:: To be done ::
Extract, word for word, every line from the one containing "Reconstruct this image" through the one containing "COL.objects.link(cam); SC.camera = cam", with both end lines kept.

:: Exercise data ::
···

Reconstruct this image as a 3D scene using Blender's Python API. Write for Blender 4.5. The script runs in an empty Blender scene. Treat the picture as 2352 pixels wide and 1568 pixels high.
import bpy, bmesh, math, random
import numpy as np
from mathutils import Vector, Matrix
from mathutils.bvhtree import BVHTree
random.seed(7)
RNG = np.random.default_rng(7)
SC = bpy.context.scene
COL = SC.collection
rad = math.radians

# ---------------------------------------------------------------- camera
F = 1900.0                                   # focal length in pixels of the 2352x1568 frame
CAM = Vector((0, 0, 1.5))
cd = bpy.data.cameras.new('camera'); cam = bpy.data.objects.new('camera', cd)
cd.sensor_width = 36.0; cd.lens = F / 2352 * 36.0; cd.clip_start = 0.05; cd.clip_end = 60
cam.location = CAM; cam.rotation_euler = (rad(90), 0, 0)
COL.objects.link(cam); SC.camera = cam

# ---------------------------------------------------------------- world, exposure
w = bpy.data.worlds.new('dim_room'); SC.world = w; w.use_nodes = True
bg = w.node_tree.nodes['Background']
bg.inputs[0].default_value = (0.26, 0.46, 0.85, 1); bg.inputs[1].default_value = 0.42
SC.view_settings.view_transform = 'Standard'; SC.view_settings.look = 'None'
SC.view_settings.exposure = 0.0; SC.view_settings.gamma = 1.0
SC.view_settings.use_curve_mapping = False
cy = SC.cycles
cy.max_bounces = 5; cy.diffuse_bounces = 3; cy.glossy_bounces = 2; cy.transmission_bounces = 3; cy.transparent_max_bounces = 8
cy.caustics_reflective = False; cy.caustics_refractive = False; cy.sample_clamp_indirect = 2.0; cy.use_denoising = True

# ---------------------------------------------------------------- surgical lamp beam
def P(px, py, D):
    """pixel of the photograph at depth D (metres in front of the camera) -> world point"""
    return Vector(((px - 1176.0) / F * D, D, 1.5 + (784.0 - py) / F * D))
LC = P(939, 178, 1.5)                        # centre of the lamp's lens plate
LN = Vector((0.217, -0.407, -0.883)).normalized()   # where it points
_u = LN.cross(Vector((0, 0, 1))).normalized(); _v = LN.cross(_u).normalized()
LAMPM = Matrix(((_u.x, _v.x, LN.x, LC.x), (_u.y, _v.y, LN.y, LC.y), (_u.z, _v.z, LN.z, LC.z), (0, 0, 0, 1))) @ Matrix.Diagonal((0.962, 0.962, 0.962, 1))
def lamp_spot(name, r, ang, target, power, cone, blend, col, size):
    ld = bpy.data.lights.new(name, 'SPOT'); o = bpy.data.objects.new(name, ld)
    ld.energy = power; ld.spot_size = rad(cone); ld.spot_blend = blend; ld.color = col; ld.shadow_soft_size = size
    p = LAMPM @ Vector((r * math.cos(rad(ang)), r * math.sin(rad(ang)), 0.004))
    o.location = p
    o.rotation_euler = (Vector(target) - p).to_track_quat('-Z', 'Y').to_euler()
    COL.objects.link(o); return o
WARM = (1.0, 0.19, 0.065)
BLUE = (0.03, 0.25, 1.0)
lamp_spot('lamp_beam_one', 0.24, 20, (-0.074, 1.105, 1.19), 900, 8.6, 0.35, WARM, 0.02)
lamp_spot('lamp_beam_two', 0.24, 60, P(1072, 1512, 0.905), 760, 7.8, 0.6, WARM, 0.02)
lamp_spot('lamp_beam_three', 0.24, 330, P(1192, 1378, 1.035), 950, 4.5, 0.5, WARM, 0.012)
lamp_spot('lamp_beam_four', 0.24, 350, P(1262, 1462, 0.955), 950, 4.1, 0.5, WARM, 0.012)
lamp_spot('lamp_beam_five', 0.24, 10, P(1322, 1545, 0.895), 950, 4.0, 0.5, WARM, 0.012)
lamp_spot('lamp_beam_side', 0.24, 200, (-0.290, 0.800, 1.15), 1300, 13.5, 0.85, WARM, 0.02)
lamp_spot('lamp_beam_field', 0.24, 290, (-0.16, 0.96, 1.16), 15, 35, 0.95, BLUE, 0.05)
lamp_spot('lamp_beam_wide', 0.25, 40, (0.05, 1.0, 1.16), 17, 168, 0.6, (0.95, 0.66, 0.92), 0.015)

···

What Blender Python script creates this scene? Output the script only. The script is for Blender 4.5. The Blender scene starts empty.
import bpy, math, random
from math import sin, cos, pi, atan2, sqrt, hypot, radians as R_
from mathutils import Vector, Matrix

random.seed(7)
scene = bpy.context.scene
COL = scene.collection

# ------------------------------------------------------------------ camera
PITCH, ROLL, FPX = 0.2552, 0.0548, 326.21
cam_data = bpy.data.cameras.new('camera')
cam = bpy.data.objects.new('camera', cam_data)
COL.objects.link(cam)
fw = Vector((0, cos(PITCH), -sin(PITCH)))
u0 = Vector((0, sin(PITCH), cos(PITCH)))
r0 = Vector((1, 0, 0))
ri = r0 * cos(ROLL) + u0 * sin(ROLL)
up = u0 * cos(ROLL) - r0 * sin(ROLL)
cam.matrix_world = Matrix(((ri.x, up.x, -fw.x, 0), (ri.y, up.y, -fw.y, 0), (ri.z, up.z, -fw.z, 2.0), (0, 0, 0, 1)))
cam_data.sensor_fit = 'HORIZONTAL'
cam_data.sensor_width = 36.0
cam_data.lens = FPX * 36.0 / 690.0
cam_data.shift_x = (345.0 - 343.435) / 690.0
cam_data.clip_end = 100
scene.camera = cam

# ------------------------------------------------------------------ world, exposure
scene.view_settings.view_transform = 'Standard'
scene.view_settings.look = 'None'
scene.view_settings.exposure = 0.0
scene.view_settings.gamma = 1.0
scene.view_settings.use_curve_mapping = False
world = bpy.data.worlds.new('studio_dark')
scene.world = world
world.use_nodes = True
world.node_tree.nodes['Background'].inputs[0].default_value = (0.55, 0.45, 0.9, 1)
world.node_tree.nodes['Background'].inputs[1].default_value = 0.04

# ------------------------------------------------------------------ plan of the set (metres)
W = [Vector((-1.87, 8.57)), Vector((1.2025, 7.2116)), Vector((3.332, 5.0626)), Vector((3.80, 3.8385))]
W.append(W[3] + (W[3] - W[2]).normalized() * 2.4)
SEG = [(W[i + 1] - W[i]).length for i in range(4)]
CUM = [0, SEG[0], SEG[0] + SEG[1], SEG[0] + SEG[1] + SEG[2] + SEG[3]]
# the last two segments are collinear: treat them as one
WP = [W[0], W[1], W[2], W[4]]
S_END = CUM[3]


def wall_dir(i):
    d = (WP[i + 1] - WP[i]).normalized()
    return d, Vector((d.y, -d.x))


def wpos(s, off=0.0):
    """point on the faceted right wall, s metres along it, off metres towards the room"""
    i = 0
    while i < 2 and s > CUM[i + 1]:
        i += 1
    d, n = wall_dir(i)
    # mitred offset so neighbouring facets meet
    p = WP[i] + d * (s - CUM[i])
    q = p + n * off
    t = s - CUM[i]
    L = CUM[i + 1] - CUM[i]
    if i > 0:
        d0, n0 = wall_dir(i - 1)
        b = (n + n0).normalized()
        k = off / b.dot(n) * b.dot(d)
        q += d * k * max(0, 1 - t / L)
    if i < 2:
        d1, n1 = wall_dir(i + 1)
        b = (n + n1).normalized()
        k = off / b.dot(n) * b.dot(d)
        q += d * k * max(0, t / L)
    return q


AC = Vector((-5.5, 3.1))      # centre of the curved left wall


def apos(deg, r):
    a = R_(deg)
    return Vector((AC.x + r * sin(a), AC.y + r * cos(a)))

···

:: Output for this exercise ::
Reconstruct this image as a 3D scene using Blender's Python API. Write for Blender 4.5. The script runs in an empty Blender scene. Treat the picture as 2352 pixels wide and 1568 pixels high.
import bpy, bmesh, math, random
import numpy as np
from mathutils import Vector, Matrix
from mathutils.bvhtree import BVHTree
random.seed(7)
RNG = np.random.default_rng(7)
SC = bpy.context.scene
COL = SC.collection
rad = math.radians

# ---------------------------------------------------------------- camera
F = 1900.0                                   # focal length in pixels of the 2352x1568 frame
CAM = Vector((0, 0, 1.5))
cd = bpy.data.cameras.new('camera'); cam = bpy.data.objects.new('camera', cd)
cd.sensor_width = 36.0; cd.lens = F / 2352 * 36.0; cd.clip_start = 0.05; cd.clip_end = 60
cam.location = CAM; cam.rotation_euler = (rad(90), 0, 0)
COL.objects.link(cam); SC.camera = cam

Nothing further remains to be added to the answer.